• _What you have to do_: For every line in the data below that contains "Blender", copy the line.

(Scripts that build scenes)
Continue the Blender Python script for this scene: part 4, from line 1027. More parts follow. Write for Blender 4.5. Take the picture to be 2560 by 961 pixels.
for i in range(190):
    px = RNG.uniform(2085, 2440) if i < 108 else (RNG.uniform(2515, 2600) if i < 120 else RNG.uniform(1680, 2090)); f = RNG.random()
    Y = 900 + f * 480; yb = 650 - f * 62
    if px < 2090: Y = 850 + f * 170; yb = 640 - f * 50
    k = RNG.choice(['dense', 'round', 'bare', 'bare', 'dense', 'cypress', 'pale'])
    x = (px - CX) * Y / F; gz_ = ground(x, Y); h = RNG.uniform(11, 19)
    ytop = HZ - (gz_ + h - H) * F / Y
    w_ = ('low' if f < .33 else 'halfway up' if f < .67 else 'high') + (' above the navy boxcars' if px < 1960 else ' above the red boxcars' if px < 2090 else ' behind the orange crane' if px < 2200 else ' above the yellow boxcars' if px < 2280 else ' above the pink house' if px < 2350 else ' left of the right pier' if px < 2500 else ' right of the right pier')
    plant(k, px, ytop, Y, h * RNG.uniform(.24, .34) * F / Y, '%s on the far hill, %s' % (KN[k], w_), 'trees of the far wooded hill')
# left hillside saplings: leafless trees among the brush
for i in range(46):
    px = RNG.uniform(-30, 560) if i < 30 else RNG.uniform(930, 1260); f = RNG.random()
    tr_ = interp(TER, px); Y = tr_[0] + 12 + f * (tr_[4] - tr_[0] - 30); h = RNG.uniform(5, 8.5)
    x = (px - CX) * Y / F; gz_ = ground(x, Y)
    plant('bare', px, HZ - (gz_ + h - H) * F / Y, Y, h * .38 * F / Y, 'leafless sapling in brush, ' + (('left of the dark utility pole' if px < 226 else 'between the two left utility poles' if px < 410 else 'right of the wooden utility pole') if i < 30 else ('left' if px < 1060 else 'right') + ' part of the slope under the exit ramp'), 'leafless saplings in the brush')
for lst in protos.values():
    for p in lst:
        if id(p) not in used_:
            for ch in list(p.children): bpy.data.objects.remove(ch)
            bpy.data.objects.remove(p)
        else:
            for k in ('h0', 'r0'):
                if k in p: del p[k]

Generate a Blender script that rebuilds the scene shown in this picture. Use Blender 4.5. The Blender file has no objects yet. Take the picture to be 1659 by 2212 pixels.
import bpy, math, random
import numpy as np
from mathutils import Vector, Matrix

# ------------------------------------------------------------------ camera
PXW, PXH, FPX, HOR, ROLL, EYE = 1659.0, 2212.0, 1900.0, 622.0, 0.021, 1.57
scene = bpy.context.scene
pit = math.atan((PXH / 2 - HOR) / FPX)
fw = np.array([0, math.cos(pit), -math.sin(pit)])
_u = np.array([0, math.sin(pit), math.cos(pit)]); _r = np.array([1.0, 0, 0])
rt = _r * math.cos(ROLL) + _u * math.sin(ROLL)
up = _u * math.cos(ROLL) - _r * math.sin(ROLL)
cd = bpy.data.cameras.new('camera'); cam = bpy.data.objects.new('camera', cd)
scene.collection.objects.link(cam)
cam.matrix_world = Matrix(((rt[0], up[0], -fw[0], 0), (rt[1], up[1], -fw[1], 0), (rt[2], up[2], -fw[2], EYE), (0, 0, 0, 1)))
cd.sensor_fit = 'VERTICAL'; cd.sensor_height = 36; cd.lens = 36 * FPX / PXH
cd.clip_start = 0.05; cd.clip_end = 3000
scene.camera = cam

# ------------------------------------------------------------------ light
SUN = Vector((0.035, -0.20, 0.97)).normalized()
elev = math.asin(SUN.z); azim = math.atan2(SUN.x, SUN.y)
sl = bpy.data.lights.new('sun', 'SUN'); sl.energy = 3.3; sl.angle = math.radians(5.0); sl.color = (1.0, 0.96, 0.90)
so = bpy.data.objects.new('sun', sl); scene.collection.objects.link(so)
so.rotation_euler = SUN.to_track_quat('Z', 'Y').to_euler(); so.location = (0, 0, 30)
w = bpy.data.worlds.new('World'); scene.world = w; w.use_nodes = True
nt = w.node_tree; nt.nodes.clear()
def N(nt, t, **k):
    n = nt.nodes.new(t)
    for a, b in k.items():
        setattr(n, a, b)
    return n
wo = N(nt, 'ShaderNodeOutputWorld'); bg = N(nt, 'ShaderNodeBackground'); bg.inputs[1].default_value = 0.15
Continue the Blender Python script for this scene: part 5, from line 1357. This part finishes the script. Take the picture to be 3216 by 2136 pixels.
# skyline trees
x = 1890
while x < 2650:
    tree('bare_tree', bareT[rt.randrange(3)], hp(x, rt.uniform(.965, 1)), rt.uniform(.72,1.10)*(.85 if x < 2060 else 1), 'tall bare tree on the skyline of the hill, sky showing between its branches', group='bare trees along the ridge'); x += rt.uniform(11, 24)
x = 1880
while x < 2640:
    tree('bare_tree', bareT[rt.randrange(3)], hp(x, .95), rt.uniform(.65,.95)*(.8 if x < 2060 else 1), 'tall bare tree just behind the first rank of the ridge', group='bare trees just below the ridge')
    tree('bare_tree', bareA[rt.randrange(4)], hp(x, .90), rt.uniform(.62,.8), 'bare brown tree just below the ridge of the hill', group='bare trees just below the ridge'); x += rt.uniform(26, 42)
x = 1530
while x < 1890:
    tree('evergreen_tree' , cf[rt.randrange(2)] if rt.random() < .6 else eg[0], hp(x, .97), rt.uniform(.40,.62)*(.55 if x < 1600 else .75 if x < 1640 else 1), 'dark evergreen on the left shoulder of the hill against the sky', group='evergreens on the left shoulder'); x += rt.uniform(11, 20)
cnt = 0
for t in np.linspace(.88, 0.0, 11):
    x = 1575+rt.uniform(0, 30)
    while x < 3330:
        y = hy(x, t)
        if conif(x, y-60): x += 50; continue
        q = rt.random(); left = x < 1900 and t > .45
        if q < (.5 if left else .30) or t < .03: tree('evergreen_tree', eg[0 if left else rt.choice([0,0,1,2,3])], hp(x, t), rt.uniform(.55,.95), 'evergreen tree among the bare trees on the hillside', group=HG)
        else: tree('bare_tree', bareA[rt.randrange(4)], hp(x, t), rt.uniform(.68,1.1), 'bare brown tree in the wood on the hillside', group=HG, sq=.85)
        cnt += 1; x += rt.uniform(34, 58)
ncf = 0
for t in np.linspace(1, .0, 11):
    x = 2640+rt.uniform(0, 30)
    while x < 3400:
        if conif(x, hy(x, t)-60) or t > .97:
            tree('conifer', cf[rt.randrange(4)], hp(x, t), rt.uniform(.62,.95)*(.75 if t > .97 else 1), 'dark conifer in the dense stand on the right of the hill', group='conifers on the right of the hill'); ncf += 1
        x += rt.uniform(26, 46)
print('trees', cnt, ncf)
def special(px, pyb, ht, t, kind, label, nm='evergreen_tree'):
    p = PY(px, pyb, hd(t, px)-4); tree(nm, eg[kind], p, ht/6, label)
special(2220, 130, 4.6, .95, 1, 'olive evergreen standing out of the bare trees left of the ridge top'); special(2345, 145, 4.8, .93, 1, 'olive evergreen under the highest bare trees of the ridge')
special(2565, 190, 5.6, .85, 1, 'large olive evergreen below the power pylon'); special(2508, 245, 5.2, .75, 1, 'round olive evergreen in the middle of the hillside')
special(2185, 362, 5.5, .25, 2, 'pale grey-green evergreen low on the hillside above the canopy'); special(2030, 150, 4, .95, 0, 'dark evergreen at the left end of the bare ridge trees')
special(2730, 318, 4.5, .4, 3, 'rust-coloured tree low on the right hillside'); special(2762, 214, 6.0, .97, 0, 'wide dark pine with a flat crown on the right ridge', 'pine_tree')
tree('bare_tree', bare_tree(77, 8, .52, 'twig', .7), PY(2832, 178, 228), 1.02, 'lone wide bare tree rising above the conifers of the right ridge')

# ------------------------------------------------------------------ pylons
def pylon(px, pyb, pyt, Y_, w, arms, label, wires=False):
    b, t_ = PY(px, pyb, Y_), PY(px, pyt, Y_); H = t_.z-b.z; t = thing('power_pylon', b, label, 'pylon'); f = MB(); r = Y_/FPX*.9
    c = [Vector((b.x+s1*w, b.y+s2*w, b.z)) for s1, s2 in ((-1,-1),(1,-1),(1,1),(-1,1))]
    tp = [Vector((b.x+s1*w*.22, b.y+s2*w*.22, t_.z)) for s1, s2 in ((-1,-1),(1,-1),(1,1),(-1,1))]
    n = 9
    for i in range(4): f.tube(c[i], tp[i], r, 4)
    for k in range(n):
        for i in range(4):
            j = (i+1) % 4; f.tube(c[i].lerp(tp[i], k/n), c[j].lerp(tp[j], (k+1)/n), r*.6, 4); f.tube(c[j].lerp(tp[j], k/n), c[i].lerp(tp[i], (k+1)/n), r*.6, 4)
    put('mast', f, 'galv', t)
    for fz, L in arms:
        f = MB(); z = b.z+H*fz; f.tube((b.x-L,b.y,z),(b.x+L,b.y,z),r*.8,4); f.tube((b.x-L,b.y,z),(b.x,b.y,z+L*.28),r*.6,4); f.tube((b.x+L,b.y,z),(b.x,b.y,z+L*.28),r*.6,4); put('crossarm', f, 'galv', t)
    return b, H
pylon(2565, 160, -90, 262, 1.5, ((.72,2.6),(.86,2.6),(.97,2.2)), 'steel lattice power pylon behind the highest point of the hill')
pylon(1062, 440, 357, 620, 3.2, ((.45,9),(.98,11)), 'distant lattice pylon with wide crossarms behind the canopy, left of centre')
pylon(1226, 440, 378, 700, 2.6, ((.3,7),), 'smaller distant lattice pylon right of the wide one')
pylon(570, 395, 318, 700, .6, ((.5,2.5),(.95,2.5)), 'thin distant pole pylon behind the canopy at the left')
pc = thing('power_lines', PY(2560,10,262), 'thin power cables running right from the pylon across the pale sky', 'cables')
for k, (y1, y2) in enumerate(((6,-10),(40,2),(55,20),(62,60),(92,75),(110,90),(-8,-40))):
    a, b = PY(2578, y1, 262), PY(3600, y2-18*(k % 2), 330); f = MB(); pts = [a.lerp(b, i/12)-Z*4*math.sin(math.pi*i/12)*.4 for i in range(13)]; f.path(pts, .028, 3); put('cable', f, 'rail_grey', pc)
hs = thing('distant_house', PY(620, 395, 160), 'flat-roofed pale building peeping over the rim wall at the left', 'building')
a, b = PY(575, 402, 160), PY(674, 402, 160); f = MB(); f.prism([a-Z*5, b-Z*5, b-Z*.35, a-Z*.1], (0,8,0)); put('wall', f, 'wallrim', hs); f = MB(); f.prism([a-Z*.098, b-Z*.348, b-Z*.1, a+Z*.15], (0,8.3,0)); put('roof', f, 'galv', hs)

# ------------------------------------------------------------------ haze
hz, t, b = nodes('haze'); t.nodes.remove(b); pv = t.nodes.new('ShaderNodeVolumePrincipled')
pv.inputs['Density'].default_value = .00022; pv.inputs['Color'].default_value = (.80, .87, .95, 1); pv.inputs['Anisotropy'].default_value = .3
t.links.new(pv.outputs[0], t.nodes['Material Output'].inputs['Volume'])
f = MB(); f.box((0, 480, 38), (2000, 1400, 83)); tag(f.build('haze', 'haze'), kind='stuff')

• _Output_:
Continue the Blender Python script for this scene: part 4, from line 1027. More parts follow. Write for Blender 4.5. Take the picture to be 2560 by 961 pixels.
Generate a Blender script that rebuilds the scene shown in this picture. Use Blender 4.5. The Blender file has no objects yet. Take the picture to be 1659 by 2212 pixels.
Continue the Blender Python script for this scene: part 5, from line 1357. This part finishes the script. Take the picture to be 3216 by 2136 pixels.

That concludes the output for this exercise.